The United States suspended forwarder Eagle Global Logistics from eligibility for new government contracts in the wake of an overcharge conviction of a former employee. A corporate official said EGL is in talks with the Army that could soon have the suspension lifted.
Dana Carabin, EGL's general counsel, said the Army named the company as an unapproved contractor in a Web site posting Feb. 27, as a procedural action after former EGL regional vice president Christopher Cahill pleaded guilty last month to fraud related to military cargo shipments to Iraq in 2003.
She said she first became aware of the suspension March 7 when a customer notified EGL, and later that same day EGL received official notice by certified mail of the Army's action.
Other federal Web sites have since spread word of EGL's suspension.
For instance, the State Department's Directorate of Defense Trade Controls this month posted a message reporting the Army's suspension of EGL from future contracting. It said any contract applications submitted to DDTC after March 10 "where EGL is a party to the transaction, will not be approved other than on an exceptional basis."

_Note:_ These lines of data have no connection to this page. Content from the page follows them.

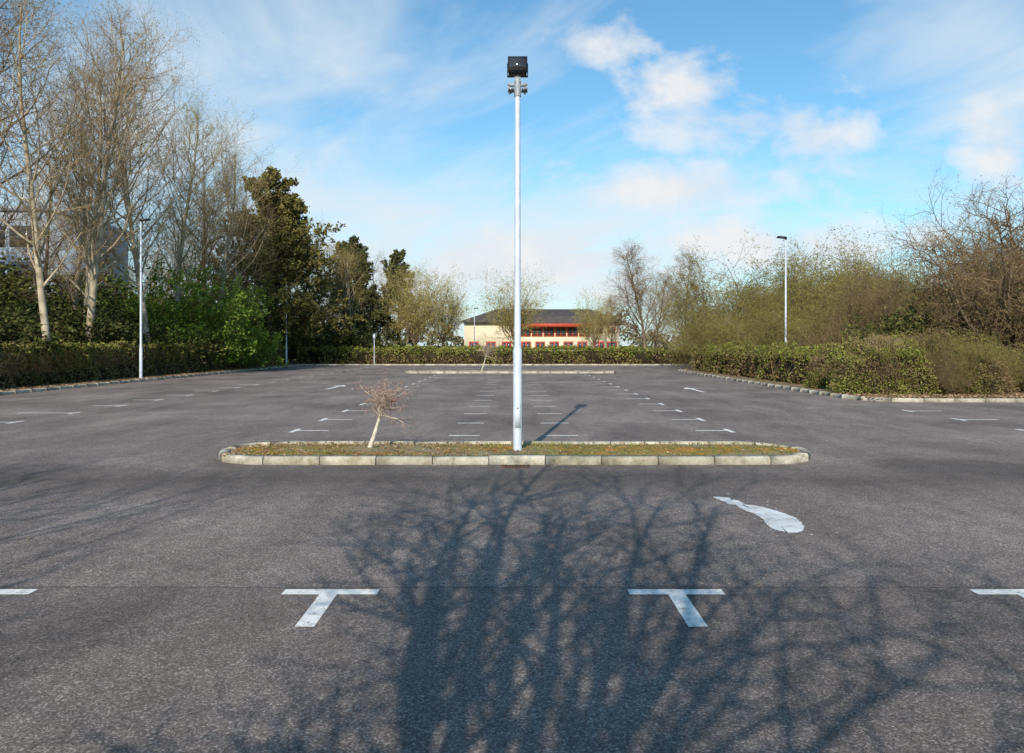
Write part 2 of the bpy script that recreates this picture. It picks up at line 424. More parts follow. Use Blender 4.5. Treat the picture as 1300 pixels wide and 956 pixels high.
def vase(name,seed,mats,buds,bs=.03,ang=34,H=10,n1=10,rt=.17,den=7,trunk=.3,lr=2.1,twig=4,t0=.6,rm=(.03,.016,.011,.009),rr=(.5,.5,.6)):
    return tree(name,seed,H,trunk,[
        dict(n=n1,t0=t0,t1=1,ang=ang,lr=lr,k=10,trop=.05,wig=.1,rr=rr[0],rmin=rm[0]),
        dict(n=9,t0=.12,t1=1,ang=38,lr=.42,k=6,trop=.05,wig=.14,rr=rr[1],rmin=rm[1]),
        dict(n=den,t0=.15,t1=1,ang=42,lr=.48,k=5,trop=.03,wig=.16,rr=rr[2],rmin=rm[2]),
        dict(n=twig,t0=.2,t1=1,ang=42,lr=.55,k=3,trop=.0,wig=.16,rr=.7,rmin=rm[3])],mats,
        leaf=[(4,buds,bs,.03,2)],rt=rt)
T_vase_y=vase('spring_tree_a',21,[M_bark2,M_twigy,M_budy],22000,.05,n1=16,rm=(.05,.03,.025,.022))
T_vase_y2=vase('spring_tree_b',22,[M_bark2,M_twigy,M_budy],22000,.05,ang=42,n1=15,rm=(.05,.03,.025,.022))
T_shadow=vase('bare_tree_a',23,[M_bark,M_twig,M_bud],500,ang=38,H=8,n1=15,rt=.2,den=6,trunk=.47,lr=1.2,t0=.80,twig=3,rm=(.05,.028,.016,.010),rr=(.56,.58,.6))
T_shadow2=vase('bare_tree_b',24,[M_bark,M_twig,M_bud],500,ang=42,H=9,n1=11,rt=.18,den=6,trunk=.36,lr=1.6,twig=3,rm=(.045,.024,.014,.009),rr=(.52,.56,.6))
T_birch=tree('birch',31,11.5,.93,[
        dict(n=34,t0=.12,t1=.98,ang=40,lr=.40,k=8,trop=.09,wig=.1,rr=.42,rmin=.025,lf=lambda t:1.15*(1-.72*t)),
        dict(n=9,t0=.2,t1=1,ang=40,lr=.40,k=5,trop=.0,wig=.14,rr=.5,rmin=.018),
        dict(n=7,t0=.15,t1=1,ang=42,lr=.50,k=4,trop=-.08,wig=.14,rr=.6,rmin=.017),
        dict(n=5,t0=.2,t1=1,ang=38,lr=.6,k=3,trop=-.14,wig=.14,rr=.7,rmin=.017)],[M_bark2,M_twigr,M_bud],
        leaf=[(4,5000,.03,.03,2)],rt=.14)
def shrub(name,seed,H,mats,leaf,ang=52,wig=.18,n1=24,trop=.05,rt=.12,lr=5.8,n3=6,n2=9,rm=.010):
    return tree(name,seed,H,.14,[
        dict(n=n1,t0=.1,t1=1,ang=ang,lr=lr,k=8,trop=trop,wig=wig*.7,rr=.5,rmin=.02,lf=lambda t:.80+.18*np.sin(t*31)**2),
        dict(n=n2,t0=.2,t1=1,ang=46,lr=.32,k=5,trop=.0,wig=wig,rr=.5,rmin=rm*1.4),
        dict(n=n3,t0=.1,t1=1,ang=50,lr=.48,k=4,trop=-.02,wig=wig,rr=.6,rmin=rm*1.15),
        dict(n=4,t0=.1,t1=1,ang=48,lr=.55,k=3,trop=-.03,wig=wig,rr=.7,rmin=rm)],mats,leaf=leaf,rt=rt)
wk=dict(n1=34,n3=8,n2=11,rm=.016)
T_will=[shrub('willow_a',41,7,[M_bark2,M_twigw,M_budo],[(4,42000,.036,.03,2)],ang=48,wig=.24,**wk),
        shrub('willow_b',42,7,[M_bark2,M_twigd,M_bud],[(4,26000,.034,.03,2)],wig=.28,ang=50,**wk),
        shrub('willow_c',43,7,[M_bark2,M_twigw,M_budo],[(4,42000,.036,.03,2)],ang=52,wig=.26,**wk)]
T_green=shrub('green_a',44,7,[M_bark2,M_twigd,M_leafg],[(3,34000,.085,.14,2)],wig=.22)
T_ivy=[shrub('ivy_a',45,6,[M_bark2,M_twigd,M_ivy],[(3,22000,.10,.16,2)],wig=.22),
       shrub('ivy_b',46,6,[M_bark2,M_twigd,M_ivy,M_hgreen],[(3,16000,.10,.16,2),(4,9000,.08,.1,3)],wig=.22)]
T_hawth=tree('hawthorn',47,7.5,.22,[
        dict(n=17,t0=.35,t1=1,ang=52,lr=2.6,k=10,trop=.08,wig=.2,rr=.6,rmin=.045),
        dict(n=11,t0=.1,t1=1,ang=50,lr=.40,k=7,trop=.03,wig=.28,rr=.5,rmin=.024),
        dict(n=10,t0=.1,t1=1,ang=50,lr=.48,k=5,trop=.02,wig=.28,rr=.6,rmin=.018),
        dict(n=7,t0=.2,t1=1,ang=48,lr=.5,k=3,trop=.0,wig=.28,rr=.7,rmin=.017)],[M_bark2,M_twigd,M_bud],
        leaf=[(4,12000,.028,.03,2)],rt=.22)
def pine(name,seed,H,mats,cnt,wide=.26,t0=.12):
    return tree(name,seed,H,.95,[
        dict(n=46,t0=t0,t1=.99,ang=68,lr=wide,k=7,trop=.07,wig=.08,rr=.35,rmin=.03,lf=lambda t:1.15*(1-.80*t**1.6)),
        dict(n=9,t0=.25,t1=1,ang=48,lr=.34,k=4,trop=.08,wig=.12,rr=.5,rmin=.012),
        dict(n=5,t0=.3,t1=1,ang=42,lr=.45,k=3,trop=.1,wig=.12,rr=.6,rmin=.008)],mats,
        leaf=[(3,cnt,.10,.07,2),(2,cnt//4,.10,.12,2)],rt=.2)
T_pine=[pine('pine_a',51,14,[M_bark2,M_twigd,M_pine],30000),
        pine('pine_b',52,14,[M_bark2,M_twigd,M_pineo],36000,.33,.08)]

def inbed(x,y): return not (-17<x<10.6 and 0<y<66)
def put(name,me,x,y,h,rot,sx=1.0,parent=None):
    s=h/HT[me.name.split('.')[0]]
    return obj(name,me,(x,y,.08 if inbed(x,y) else 0),rot,(s*sx,s*sx,s),parent)
R0=np.random.default_rng(77)
for i,(x,y,h,k,sx) in enumerate([(-24.5,36,21,2,1),(-20.6,35,19,0,.9),(-21.0,39,19.5,1,.95),(-23.5,43,19.5,0,1),(-20.8,45,19,1,1),
      (-21.5,50,18.5,3,1),(-20.6,55,17,0,.95),(-22.5,59,17,2,1),(-20.5,61,16,1,.9),(-21,68.5,15,0,.9),(-26,31,20,1,1),(-19.5,74,13.8,2,.95),(-17.6,79,12.8,0,1),
      (-15.6,76,11.8,3,1),(-13.6,82,11.5,2,1),(-11.2,84,10.4,3,.9)]):
    put('bare_tree',T_tall[k],x,y,h,i*1.7,sx)
put('pine_tree',T_pine[1],-19.9,65,15.6,.4,1.1)
put('pine_tree',T_pine[1],-20.8,69.5,15.0,2.4,1.0)
put('pine_tree',T_pine[0],-15.2,80,12.4,1.4,1.0)
put('pine_tree',T_pine[0],-12.3,86,11.8,2.4,.95)
put('pine_tree',T_pine[1],-17.6,86,12.8,4.4,1)
put('flowering_shrub',T_green,-20.6,50,6.6,.2,1.1)
put('flowering_shrub',T_green,-20.9,55,6.2,2.2,1.1)
put('evergreen_shrub',T_ivy[1],-15.5,73,3.6,.2,1.3)
wood=empty('woodland')
for i in range(14):
    x=R0.uniform(-44,-25); y=38+i*4.6
    put('tree_%02d'%i,T_tall[i%3],x,y,R0.uniform(14,17.5)*(1 if y<60 else .85),R0.uniform(0,6.28),1.1,wood)
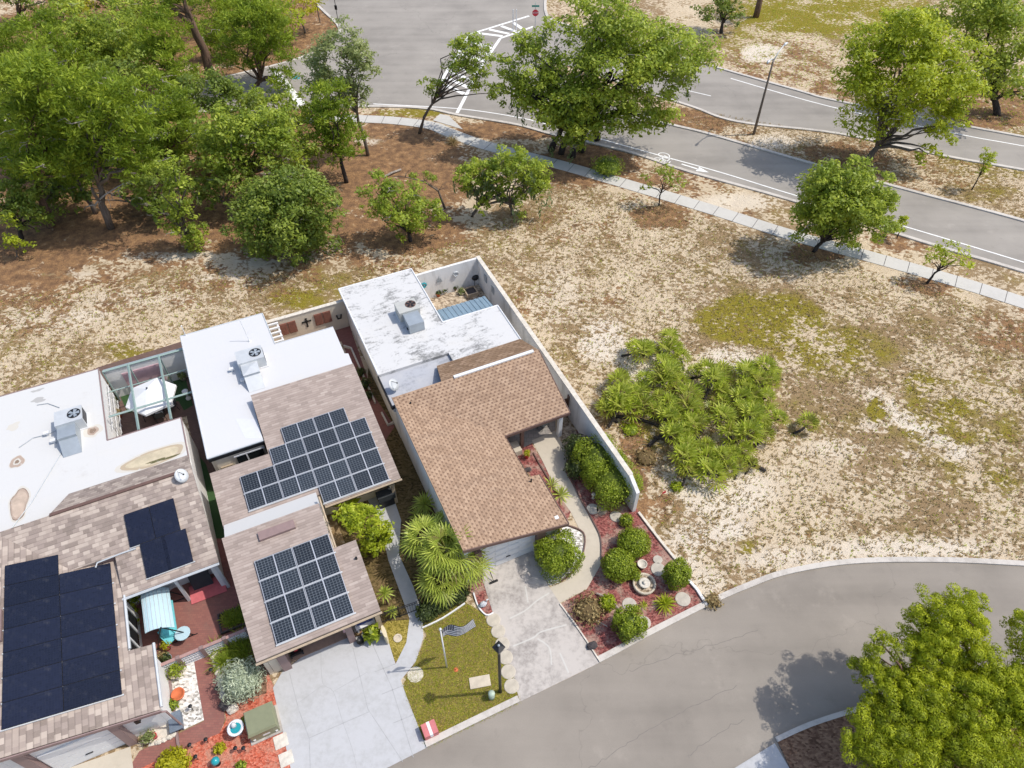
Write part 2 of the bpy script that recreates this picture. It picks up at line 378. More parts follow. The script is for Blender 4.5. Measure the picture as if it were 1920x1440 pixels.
def smooth_line(pts, k=6, closed=False):
    P = [Vector((*p, 0)) for p in pts]; n = len(P); out = []
    for i in range(n if closed else n - 1):
        if closed: a, b, c, d = P[i - 1], P[i], P[(i + 1) % n], P[(i + 2) % n]
        else: a, b, c, d = P[max(i - 1, 0)], P[i], P[i + 1], P[min(i + 2, n - 1)]
        for j in range(k):
            t = j / k
            q = .5 * ((2 * b) + (c - a) * t + (2 * a - 5 * b + 4 * c - d) * t * t + (3 * b - a - 3 * c + d) * t ** 3)
            out.append((q.x, q.y))
    if not closed: out.append((P[-1].x, P[-1].y))
    return out
def G(pts, z=0): return [gp(x, y, z) for x, y in pts]
def offset_line(pts, d):
    out = []
    for i, p in enumerate(pts):
        a = pts[max(i - 1, 0)]; b = pts[min(i + 1, len(pts) - 1)]
        t = Vector((b[0] - a[0], b[1] - a[1])).normalized(); out.append((p[0] - t.y * d, p[1] + t.x * d))
    return out
def ribbon(mb, pts, d0, d1, z0, z1, mi=0):
    a = offset_line(pts, d0); b = offset_line(pts, d1); n = len(pts)
    vs = [(*p, z0) for p in a] + [(*p, z0) for p in b] + [(*p, z1) for p in a] + [(*p, z1) for p in b]
    fs = []
    for i in range(n - 1):
        fs += [(2 * n + i, 2 * n + i + 1, 3 * n + i + 1, 3 * n + i), (i, 2 * n + i, 2 * n + i + 1, i + 1)[::-1], (n + i, n + i + 1, 3 * n + i + 1, 3 * n + i)[::-1]]
    fs += [(0, n, 3 * n, 2 * n), (n - 1, 2 * n - 1, 4 * n - 1, 3 * n - 1)[::-1]]
    return mb.add(vs, fs, mi)

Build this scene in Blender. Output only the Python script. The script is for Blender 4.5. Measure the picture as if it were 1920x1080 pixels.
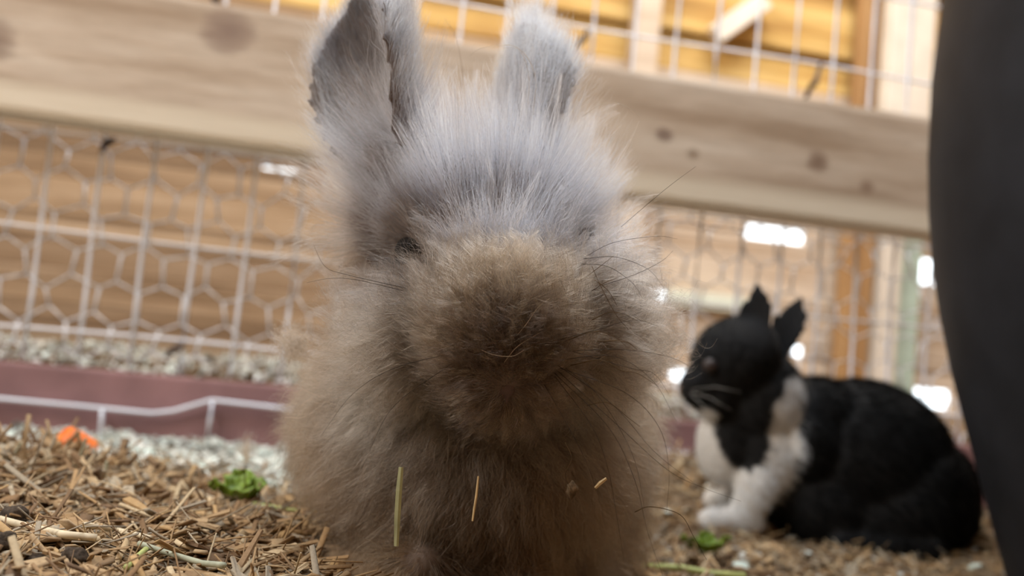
import bpy, bmesh, math, random
import numpy as np
from mathutils import Vector, Matrix
from mathutils.kdtree import KDTree

random.seed(7)
rng = np.random.default_rng(7)
S = bpy.context.scene
for o in list(bpy.data.objects):
    bpy.data.objects.remove(o)
COL = S.collection
PI = math.pi

# ------------------------------------------------------------------ camera
FPX, PITCH, ROLL, CAM_H = 1700.0, 0.07, 0.098, 0.14
CF = Vector((0, math.cos(PITCH), math.sin(PITCH)))
_u0 = Vector((0, -math.sin(PITCH), math.cos(PITCH)))
_r0 = Vector((1, 0, 0))
CR = _r0 * math.cos(ROLL) + _u0 * math.sin(ROLL)
CU = _u0 * math.cos(ROLL) - _r0 * math.sin(ROLL)
CAMLOC = Vector((0, 0, CAM_H))


def P(px, py, d):
    """world point seen at photo position (px, py), d metres in front of the lens"""
    return CAMLOC + (CF + CR * ((px - 960) / FPX) - CU * ((py - 540) / FPX)) * d


cam_d = bpy.data.cameras.new('camera')
cam = bpy.data.objects.new('camera', cam_d)
COL.objects.link(cam)
m = Matrix((CR, CU, -CF)).transposed().to_4x4()
m.translation = CAMLOC
cam.matrix_world = m
cam_d.sensor_width = 36
cam_d.lens = FPX / 1920 * 36
cam_d.clip_start = 0.01
cam_d.dof.use_dof = True
cam_d.dof.focus_distance = 0.345
cam_d.dof.aperture_fstop = cam_d.lens / 5.6
cam_d.dof.aperture_blades = 9
S.camera = cam

# ------------------------------------------------------------------ world, lights, exposure
W = bpy.data.worlds.new('world')
S.world = W
W.use_nodes = True
W.node_tree.nodes['Background'].inputs[0].default_value = (0.86, 0.94, 1.0, 1)
W.node_tree.nodes['Background'].inputs[1].default_value = 4.0
S.view_settings.view_transform = 'Standard'
S.view_settings.look = 'None'
S.view_settings.gamma = 1
S.view_settings.use_curve_mapping = False
S.view_settings.exposure = 0.0
S.cycles.use_denoising = True
S.cycles.max_bounces = 6
S.cycles.diffuse_bounces = 3
S.cycles.glossy_bounces = 2
S.cycles.transmission_bounces = 4
S.cycles.transparent_max_bounces = 4
S.cycles.sample_clamp_indirect = 4.0


def area_light(name, loc, aim, sx, sy, power, color):
    d = bpy.data.lights.new(name, 'AREA')
    d.shape = 'RECTANGLE'
    d.size, d.size_y, d.energy, d.color = sx, sy, power, color
    o = bpy.data.objects.new(name, d)
    COL.objects.link(o)
    o.location = loc
    o.rotation_euler = (Vector(aim) - Vector(loc)).to_track_quat('-Z', 'Y').to_euler()
    return o


# a high side window, a cool daylight panel in the barn roof over the pen, warm daylight over the far aisle, and an added fill for the rail
area_light('side_window', (-1.40, -0.05, 1.30), (0.05, 0.9, 0.30), 0.9, 0.7, 36, (1.0, 0.97, 0.92))
area_light('roof_light_pen', (0.0, 0.45, 2.15), (0.0, 0.55, 0.0), 1.0, 0.6, 24, (0.58, 0.78, 1.0))
area_light('rail_fill_light', (0.75, 0.30, 2.15), (0.65, 1.1, 0.3), 0.7, 0.5, 17, (1.0, 0.95, 0.90))  # unseen fill, added to lift the right end of the rail
area_light('roof_light_aisle', (0.35, 1.35, 2.15), (0.3, 2.0, 0.5), 1.6, 0.35, 38, (1.0, 0.94, 0.84))


# ------------------------------------------------------------------ small helpers
def srgb(r, g, b):
    def f(c):
        c /= 255.0
        return c / 12.92 if c <= 0.04045 else ((c + 0.055) / 1.055) ** 2.4
    return (f(r), f(g), f(b), 1)


def tag(o, label=None, cat=None, group=None, kind=None):
    if label: o['label'] = label
    if cat: o['category'] = cat
    if group: o['group'] = group
    if kind: o['kind'] = kind
    return o


def link(name, data, parent=None, mat=None):
    o = bpy.data.objects.new(name, data)
    COL.objects.link(o)
    if parent is not None:
        o.parent = parent
        o.matrix_parent_inverse = Matrix.Identity(4)
    if mat is not None and data is not None:
        data.materials.clear()
        data.materials.append(mat)
    return o


def mesh_np(name, verts, faces, smooth=False):
    me = bpy.data.meshes.new(name)
    me.from_pydata([tuple(v) for v in verts], [], [tuple(f) for f in faces])
    me.update()
    if smooth:
        me.polygons.foreach_set('use_smooth', [True] * len(me.polygons))
    return me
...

Carabin told Traffic World that she met in Washington, D.C., on March 20 with Army officials to discuss EGL's efforts to resolve issues stemming from the case. Afterward, she said, Army representatives "called and said they are drafting an agreement for our review that would result in our suspension being lifted."
The two sides then traded drafts of a compliance agreement, Carabin said on March 22, and she was waiting for the government to say if they had a deal in hand.
She said if EGL found the document agreeable and signed, she understood that the Army would immediately lift the suspension.
In the fraud case, authorities said Cahill inflated freight bills with $1.14 million in unapproved war risk surcharges.
EGL previously said it had fired Cahill and another employee in connection with those events, and was working with the government to refund the overcharges as well as pay $2.86 million in penalties.